People of faith, until we show ALL people the love of Jesus, no ifs, ands, or buts (no law of man can void our responsibility to the Law of God, with that applying special regards to illegal aliens), no one will think He's anyone worth knowing. I don't want to have agendas anymore. I just want people to see the fruit of His love in my life. I haven't changed doctrinally. Or rather, maybe I have. Maybe I've changed the doctrine of proclaiming judgment from God (something we were never called to do) to proclaiming peace from God, and His good will toward all people. If we truly believe that the Holy Spirit is powerful, we have to allow Him to do the work.

I know I'm inviting all sorts of whatever by this post, which is by no means comprehensive, so bring on whatever. But, if you claim to follow Jesus, just remember that you should speak to me (and homosexual people, for that matter) as you would like to be spoken to.

4 comments:

silverneurotic said...

Congratulations on taking the plunge for this post. It takes a lot of guts to say what you said, and I support you 100%. :)

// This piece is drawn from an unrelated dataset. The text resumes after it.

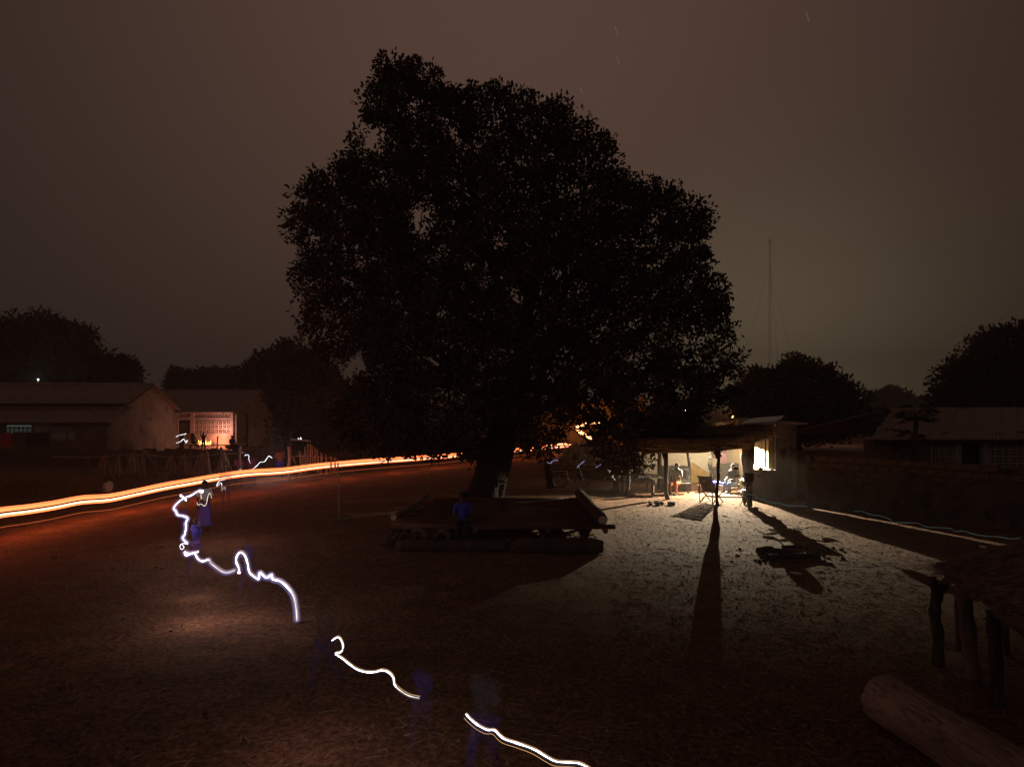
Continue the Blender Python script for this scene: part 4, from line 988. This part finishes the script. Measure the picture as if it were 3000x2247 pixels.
# ------------------------------------------------------------ ash heap, stones, litter
ah = thing('firewood_heap', 'dark heap of burnt firewood and ash in the open yard', 'heap', G(2295, 1625))
b = G(2295, 1625)
for (a, c, r) in (((2245, 1618), (2355, 1628), .11), ((2250, 1640), (2400, 1636), .12), ((2292, 1608), (2350, 1607), .08), ((2222, 1622), (2262, 1616), .14), ((2240, 1640), (2300, 1652), .05)):
    p, q_ = G(*a)-b, G(*c)-b; r *= .55; p.z = q_.z = r*.85
    MB().tube([p, (p+q_)/2+Vector((0, 0, .02)), q_], [r*1.1, r, r*.9], 9).build('charred_log', M['mortar'], ah)
cin = MB()
for k in range(130): cin.ball(G(random.gauss(2320, 75), random.gauss(1632, 12))-b+Vector((0, 0, .03)), random.uniform(.012, .05), (1.3, 1, .7), 6, 4, .25)
cin.build('cinders', M['mortar'], ah)['kind'] = 'stuff'

def scatter_stones(n, name, m, r0, r1, region, kind='stuff'):
    v = []; f = []; base = np.array([[1, 0, 0], [-1, 0, 0], [0, 1, 0], [0, -1, 0], [0, 0, 1], [0, 0, -1]], float)
    tri = [(0, 2, 4), (2, 1, 4), (1, 3, 4), (3, 0, 4), (2, 0, 5), (1, 2, 5), (3, 1, 5), (0, 3, 5)]
    for k in range(n):
        x, y = region(); r = r0*(r1/r0)**(random.random()**2.2); s = base*(np.array([random.uniform(.7, 1.5), random.uniform(.7, 1.5), random.uniform(.35, .7)])*r)
        a = random.uniform(0, PI); R2 = np.array([[math.cos(a), -math.sin(a), 0], [math.sin(a), math.cos(a), 0], [0, 0, 1]]); s = (s+rng.normal(size=s.shape)*r*.18)@R2.T
        s += np.array([x, y, gh(x, y)+r*.2]); bi = len(v); v += [Vector(q) for q in s]; f += [tuple(bi+i for i in t) for t in tri]
    m_ = MB(); m_.v = v; m_.f = f; o = m_.build(name, m, None); tag(o, kind=kind); return o
def reg_all():
    y = 4.0*(34/4.0)**random.random(); return random.uniform(-.78, .78)*y, y
def reg_lit():
    y = 27*(6/27)**(random.random()**1.5); return random.uniform(.15, .6)*y, y
def reg_plat(): return random.uniform(-1.6, 2.2), random.uniform(16.2, 18.5)
scatter_stones(9000, 'pebbles', M['stone'], .006, .03, reg_all)
scatter_stones(15000, 'earth_clods', M['ground'], .006, .019, reg_lit)
scatter_stones(900, 'wood_chips', M['twig'], .015, .05, reg_plat)
def scatter_sticks(n, name, m, region, l0, l1, r):
    mb = MB()
    for k in range(n):
        x, y = region(); a = random.uniform(0, PI); L = random.uniform(l0, l1); z = gh(x, y)+r
        d = Vector((math.cos(a)*L/2, math.sin(a)*L/2, random.uniform(-.004, .015))); c = Vector((x, y, z))
        mb.tube([c-d, c+Vector((random.uniform(-.01, .01), random.uniform(-.01, .01), .006)), c+d], [r, r, r*.5], 3, cap=False)
    tag(mb.build(name, m, None), kind='stuff')
scatter_sticks(2200, 'fallen_twigs', M['twig'], reg_all, .05, .28, .004)
scatter_sticks(1500, 'straw_litter', M['grass'], reg_lit, .05, .25, .004)
dl = np.array([[*reg_all(), 0] for _ in range(220)]); dl[:, 2] = gz(dl[:, 0], dl[:, 1])+.015
leaves('fallen_leaves', dl, np.full(220, .03), 2, .075, M['leaf2'], None)
for (px, py, lbl, w) in ((2330, 1682, 'small white paper scrap on the ground right of the porch shadow', .22), (2880, 1604, 'pale scrap of card near the tip of the thatched lean-to', .22), (715, 1384, 'x', .1), (2125, 1512, 'small pale leaf at the foot of the slim porch post', .12), (1115, 1640, 'flat grey scrap lying left of the ground log', .35), (893, 1819, 'flat round stone beside the end of the torch trail', .3), (1255, 1388, 'light lump of litter on the road verge behind the platform', .2), (537, 1512, 'x', .1)):
    if lbl == 'x': continue
    o = MB().box((0, 0, .02), (w, w*.5, .03), random.uniform(0, 1), .1, .15, j=.02).build('litter_scrap', M['paper'] if w < .3 else M['stone'], None); o.location = G(px, py); tag(o, lbl, 'litter')
for k, (px, py, lbl) in enumerate(((1790, 1441, 'small heap of stones at the foot of the lit shelter post'), (2350, 1478, 'broken stones at the foot of the right block wall'), (1938, 1479, 'row of dark stones on the lit ground left of the porch'))):
    T = thing('stone_heap', lbl, 'stones', G(px, py)); b1_ = MB().ball((0, 0, 0), .075, (1.2, 1, .8), 7, 5, .2)
    sme = bpy.data.meshes.new('stone'); sme.from_pydata(b1_.v, [], b1_.f); sme.update(); sme.materials.append(M['stone'] if k < 2 else M['mortar'])
    for j in range(9): inst('stone', sme, T, (random.uniform(-.45, .45), random.uniform(-.12, .12), .05), (0, 0, random.uniform(0, 6)), (random.uniform(.7, 1.3),)*3)
gw = thing('reed_compound_fence', 'tall reed compound fence glowing behind the tree where the road climbs', 'fence', (P(1700, 0, 74).x, 74, 0))
me = corr_mesh(.6, 4.6, .03, .12); me.materials.append(M['grass'])
for k in range(24): inst('reed_panel', me, gw, (-8+.62*k, .2*math.sin(k), 0), (PI/2, 0, 0), (1, random.uniform(.9, 1.1), 1))

# ------------------------------------------------------------ light trails
def trail(label, pts, Ys, r, m, grp='light streaks of carried torches', edge=None, name='torch_streak', cat='light streak', sub=6, flat=1.0, lamps=(), warm=1.0):
    n = len(pts); P3 = []
    for i, (x, y) in enumerate(pts):
        t = i/max(n-1, 1); Yy = float(np.interp(t, np.linspace(0, 1, len(Ys)), Ys)); P3.append(P(x, y, Yy))
    c = P3[0].copy(); c.z = 0
    T = thing(name, label, cat, c, 0, grp)
    path = smooth_path([p-c for p in P3], sub); k = len(path)
    rr = [r*.62*(.55+.45*math.sin(min(1, (i+.5)/k*6, (k-i-.5)/k*6)*PI/2)) *(1+.18*math.sin(i*.8)) for i in range(k)]
    rr = [x*(1+.32*float(vnoise(i*.35+len(label), .5, 1.0))*2) for i, x in enumerate(rr)]
    kk = int(k*warm)
    MB().tube(path[:kk+1], rr[:kk+1], 7, flat=flat).build('core', M[m], T)
    if kk < k-2: MB().tube(path[kk:], [x*.75 for x in rr[kk:]], 7, flat=flat).build('warm_tail', M['torch_warm'], T)
    if edge:
        for s in edge:
            MB().tube([p+Vector((s*.5, 0, s)) for p in path], r*.28, 5).build('fringe', M['torch_edge'], T)
    if m == 'torch':
        for q_, gm in (((.055, 'glow_out'), (.026, 'glow_in')) if Ys[0] > 9 else ((.016, 'glow_in'),)):
            MB().tube(path, q_, 9).build('painted_halo', M[gm], T)  # glowing tube painted as a halo, holds no dust
    for (t, off, e) in lamps:  # added point lights, offset from the streak to brighten ground and walls
        l = bpy.data.lights.new('streak_light', 'POINT'); l.energy = e; l.color = (1, .3, .1) if m == 'headFar' else (1, .50, .40) if Ys[0] == 57 else (1, .66, .68) if m != 'torch_far' else (.95, .74, .86); l.shadow_soft_size = .06
        lo = bpy.data.objects.new('streak_light', l); COL.objects.link(lo); lo.parent = T; lo.location = path[int(t*(k-1))]+Vector(off)
    return T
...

And I also want to thank you on behalf of a few friends of mine who don't blog nor read blogs, but if they did, they would appreciate your gesture of support and love towards them.

KingJaymz said...

My heart has been here for a long time. I think I've just begun to find words for expressing it over the last year and I was just ready to get it out there today.

Chelf said...

I have some whatever to say.

I agree that people of faith (I read ME in that) need to stop judging and start loving. Humans have used the face of Christianity for all sorts of atrocities against fellow humans, and that is wrong.

(I got this idea from Niki, and I am sure she was more eloquent, but here goes) I need to lead the lost to Jesus. It is not about ME forcing a change in them, it is about Jesus encouraging a change in them.

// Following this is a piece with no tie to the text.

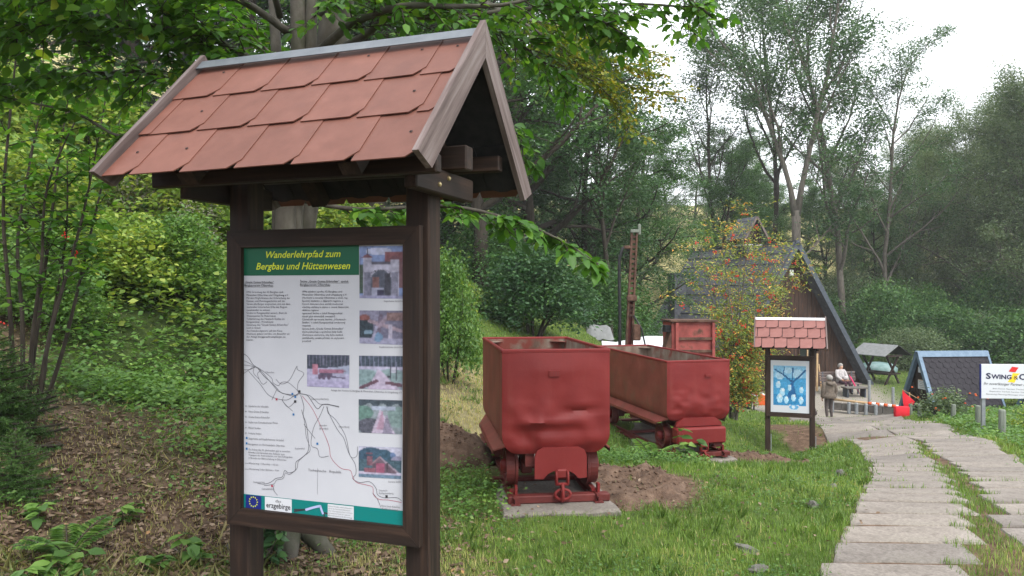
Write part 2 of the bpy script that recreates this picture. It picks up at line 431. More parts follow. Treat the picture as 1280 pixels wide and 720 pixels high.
M['leaf_rowan'] = leafy('leaf_rowan', [(0.0, G(0.09021, 0.1705, 0.04411)), (0.5, G(0.2005, 0.2707, 0.06015)), (0.8, G(0.401, 0.3609, 0.07017)), (1.0, G(0.6817, 0.3408, 0.08019))], 0.35)
M['leaf_grass'] = leafy('leaf_grass', [(0.0, G(0.062, 0.115, 0.022)), (0.45, G(0.125, 0.22, 0.038)), (0.8, G(0.215, 0.3, 0.065)), (1.0, G(0.42, 0.37, 0.17))], 0.35)
M['leaf_straw'] = leafy('leaf_straw', [(0.0, G(0.088, 0.121, 0.0275)), (0.5, G(0.198, 0.187, 0.066)), (1.0, G(0.374, 0.308, 0.154))], 0.3)
M['leaf_dry'] = leafy('leaf_dry', [(0.0, G(0.066, 0.0396, 0.0264)), (0.5, G(0.156, 0.102, 0.066)), (0.85, G(0.288, 0.216, 0.156)), (1.0, G(0.396, 0.192, 0.06))], 0.15, 0.7)
M['leaf_feather'] = leafy('leaf_feather', [(0.0, G(0.16, 0.15, 0.12)), (1.0, G(0.32, 0.28, 0.24))], 0.3, 0.8)
M['berry'] = plain('berry', (0.6, 0.035, 0.02), 0.4)
M['berry_orange'] = plain('berry_orange', (0.65, 0.13, 0.02), 0.4)

# ------------------------------------------------------------------ the ground
CTRL = np.array([
    (0, 0, 0), (2, 0.5, 0.0), (-3, 0.5, 0.1), (5, 1, 0.02), (-7, 1, 0.6), (9, 2, 0.0), (-0.4, 3.2, -0.01), (-1.35, 3.6, 0.0), (-3.5, 4, 0.25), (-3.7, 6.2, 0.62), (-6, 6, 1.3), (-1.5, 4.9, 0.0),
    (0.33, 5.9, -0.05), (0.1, 7.6, -0.06), (-0.4, 8.8, -0.03), (-0.9, 5.4, 0.02), (-1.0, 8, 0.16), (-0.62, 9, 0.2), (-0.65, 12, 0.3), (-0.6, 16, 0.36), (0.6, 20, 0.42), (2.9, 26, 0.15), (0, 28, 1.0), (0, 36, 2.0),
    (1.81, 4.4, 0), (2.11, 4.9, 0), (2.40, 5.4, -.015), (2.84, 6.2, -.066), (3.49, 7.4, -.204), (4.19, 8.8, -.369), (4.85, 10.6, -.559), (5.24, 12, -.725), (5.99, 14.6, -1.039), (6.61, 17.2, -1.355), (9.08, 25, -2.508), (9.32, 30, -3.024),
    (4.2, 4.4, 0.0), (4.9, 6.2, -.06), (5.52, 8.2, -.301), (7.20, 12, -.725), (9.66, 18, -1.533), (10.83, 21, -1.953), (11.67, 28, -3.15),
    (7.75, 12, -.66), (9.07, 14.8, -1.0), (9.98, 17.2, -1.32), (10.87, 19.6, -1.63), (11.6, 21.5, -1.85), (13, 22.5, -1.95), (16, 21, -1.8), (12, 12, -0.6), (16, 15, -1.0),
    (2.25, 9.3, -.48), (2.0, 11.5, -.45), (1.5, 7.5, -.12), (3.0, 8.4, -.30), (3.5, 9.5, -.56), (4.05, 11, -.82), (4.5, 12.3, -1.07), (4.9, 12.6, -1.12), (4.6, 13.6, -1.25), (5.35, 13.3, -1.28), (4.9, 17, -1.35), (5.5, 21, -1.9), (2.5, 15, -.3), (2.6, 19, -.35), (4.2, 26, -1.0),
    (14, 28, -3.12), (17, 30, -3.08), (9, 34, -3.1), (13, 34, -3.05), (17, 36, -3.0), (22, 36, -2.9), (12, 42, -3.05), (20, 44, -2.8), (5, 34, -1.8), (5, 44, -2.0),
    (-3.94, 8.5, 0.55), (-2.2, 8, .32), (-5, 10, 1.5), (-3.5, 13, 1.4), (-7, 14, 3.1), (-3.5, 18, 2.1), (-10, 20, 5.6), (-12, 12, 4.5), (-6, 26, 4.6), (-15, 30, 9.5), (-8, 40, 7.0),
], float)

def _tps_fit(P, lam=0.02):
    n = len(P); xy = P[:, :2]
    d = np.linalg.norm(xy[:, None] - xy[None], axis=2)
    K = np.where(d > 0, d * d * np.log(np.maximum(d, 1e-9)), 0) + lam * np.eye(n)
    Q = np.concatenate([np.ones((n, 1)), xy], 1)
    A = np.block([[K, Q], [Q.T, np.zeros((3, 3))]])
    return np.linalg.solve(A, np.concatenate([P[:, 2], np.zeros(3)]))
_W = _tps_fit(CTRL)

def _smooth(a, b, x):
    t = np.clip((x - a) / (b - a), 0, 1)
    return t * t * (3 - 2 * t)

def vnoise(x, y, s, seed=0):
    """Cheap smooth noise in -1..1."""
    x = np.asarray(x, float) * s + seed * 17.3; y = np.asarray(y, float) * s - seed * 9.7
    xi, yi = np.floor(x), np.floor(y); fx, fy = x - xi, y - yi
    fx = fx * fx * (3 - 2 * fx); fy = fy * fy * (3 - 2 * fy)
    def h(i, j): 
        q = np.sin(i * 127.1 + j * 311.7 + seed * 74.7) * 43758.5453
        return (q - np.floor(q)) * 2 - 1
    return (h(xi, yi) * (1 - fx) + h(xi + 1, yi) * fx) * (1 - fy) + (h(xi, yi + 1) * (1 - fx) + h(xi + 1, yi + 1) * fx) * fy

def ground(x, y, rough=True):
    x = np.asarray(x, float); y = np.asarray(y, float)
    shp = np.broadcast(x, y).shape
    x, y = np.broadcast_to(x, shp).ravel(), np.broadcast_to(y, shp).ravel()
    cx, cy = np.clip(x, -16, 24), np.clip(y, -1, 45)
    z = np.empty(len(cx))
    for i in range(0, len(cx), 40000):
        a_, b_ = cx[i:i + 40000], cy[i:i + 40000]
        d2 = (a_[:, None] - CTRL[None, :, 0]) ** 2 + (b_[:, None] - CTRL[None, :, 1]) ** 2
        U = 0.5 * d2 * np.log(np.maximum(d2, 1e-12))
        z[i:i + 40000] = U @ _W[:-3] + _W[-3] + _W[-2] * a_ + _W[-1] * b_
    far = np.maximum(y - 46, 0)                               # the meadow hill across the valley
    hill = 0.25 * far - 0.25 * np.maximum(far - 70, 0) * 0.8
    z = z + np.minimum(hill, 40) + 0.25 * np.maximum(-16 - x, 0) * (x < -16) - 0.02 * np.maximum(x - 24, 0)
    if rough:
        on = 1 - path_mask(x, y)
        z = z + on * (0.025 * vnoise(x, y, 1.7, 1) + 0.012 * vnoise(x, y, 5.1, 2)) * _smooth(1.5, 3, y)
    return z.reshape(shp)

PATH_L = np.array([(0.2, 0), (0.75, 2), (1.81, 4.4), (2.11, 4.9), (2.40, 5.4), (2.84, 6.2), (3.49, 7.4), (4.19, 8.8), (4.85, 10.6), (5.24, 12), (5.99, 14.6), (6.61, 17.2), (9.08, 25), (9.6, 28.5)])
PATH_R = np.array([(2.5, 0), (3.0, 2), (4.05, 4.4), (4.3, 4.9), (4.52, 5.4), (4.85, 6.2), (5.28, 7.4), (5.8, 8.8), (6.55, 10.6), (7.20, 12), (8.3, 14.6), (9.35, 17.2), (12.3, 25), (13.2, 28.5)])
def pl(y): return np.interp(y, PATH_L[:, 1], PATH_L[:, 0])
def pr(y): return np.interp(y, PATH_R[:, 1], PATH_R[:, 0])
def path_mask(x, y, soft=0.12):
    return _smooth(-soft, soft, x - pl(y)) * _smooth(-soft, soft, pr(y) - x) * (y < 28.5)
def plaza_mask(x, y):
    return _smooth(25.5, 27, y) * _smooth(41, 39, y) * _smooth(7.5, 9, x + vnoise(x, y, 0.7, 5)) * _smooth(17.5, 15.5, x + 0.25 * (33 - y)) 
def litter_mask(x, y):
    b = x + 0.35 * vnoise(x, y, 1.1, 3) + 0.2 * vnoise(x, y, 3.3, 4) + 0.06 * np.maximum(y - 4, 0)
    return _smooth(0.0, -1.3, b)
def cover_mask(x, y):                                          # the green undergrowth on the bank
    q = y + 0.8 * vnoise(x, y, 0.8, 8) + 0.4 * (x + 3)
    return _smooth(6.3, 7.7, q) * _smooth(-0.9, -1.7, x + 0.3 * vnoise(x, y, 1.3, 9))
def straw_mask(x, y):
    return _smooth(0.35, -0.35, np.abs(x + 0.55 + 0.02 * (y - 9)) - 0.75 + 0.3 * vnoise(x, y, 1.2, 11)) * _smooth(6.3, 7.5, y) * _smooth(14.5, 12, y)
DIRT = [(-0.72, 7.5, 0.6, 0.62), (1.05, 6.8, 0.55, 0.95), (3.15, 10.0, 0.75, 0.4), (5.55, 14.4, 0.42, 1.8)]
def dirt_mask(x, y):
    q = np.zeros_like(np.asarray(x, float))
    for cx, cy, rx, ry in DIRT:
        d = np.sqrt(((x - cx) / rx) ** 2 + ((y - cy) / ry) ** 2) + 0.25 * vnoise(x, y, 2.2, 6)
        q = np.maximum(q, _smooth(1.25, 0.85, d))
    return q

def axis_coords(lo, hi, c, step, grow):
    out = [c]; s = step
    while out[-1] < hi: out.append(out[-1] + s); s *= grow
    neg = [c]; s = step
    while neg[-1] > lo: neg.append(neg[-1] - s); s *= grow
    return np.array(sorted(set(out + neg)))
gx = axis_coords(-420, 420, 1.0, 0.075, 1.028)
gy = axis_coords(-25, 520, 4.8, 0.075, 1.024)
GX, GY = np.meshgrid(gx, gy)
GZ = ground(GX, GY)
nx, ny = len(gx), len(gy)
idx = np.arange(nx * ny).reshape(ny, nx)
quads = np.stack([idx[:-1, :-1], idx[:-1, 1:], idx[1:, 1:], idx[1:, :-1]], -1).reshape(-1, 4)
fx, fy = GX.ravel(), GY.ravel()
msk = np.stack([litter_mask(fx, fy) * (1 - path_mask(fx, fy)), np.maximum(dirt_mask(fx, fy), path_mask(fx, fy, 0.05)), plaza_mask(fx, fy)], 1)
msk2 = np.stack([cover_mask(fx, fy), straw_mask(fx, fy), _smooth(46, 52, fy)], 1)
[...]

We had a discussion about this in a Sunday School class sometime last year. What would our reaction be to a prostitute in our building? What should the reaction be? What was Jesus' reaction to a prostitute? He forgave her sins, saved her life from the stoning the crowd was about to give her. How do you suppose her life changed? Did she go back to being a prostitute? Would I go back to being what I was, after having met the Savior?

I believe that homosexuality is wrong, and the Bible is my source. But I don't have to yell that to every person who mentions the subject. I see that I need to change my attitude. Hopefully, by that small action, I can create a wave of change in the people around me, similar to the wave you have started, J.

Delia said...

I'm so late reading this. I've been sick and haven't been doing much blog reading. Sorry.

I came to the same realization when someone very close to me announced that they were homosexual. After they announced it I still loved them as much as I always had and it hit me then, so did Jesus. Homosexuality may be wrong but so is a myriad of other sins that many of us commit and I don't see the hatred geared toward those other sins. As Christians we're supposed to love one another, that's what He told us, to love one another. I take that to mean everyone, even those who live different lifestyles than us.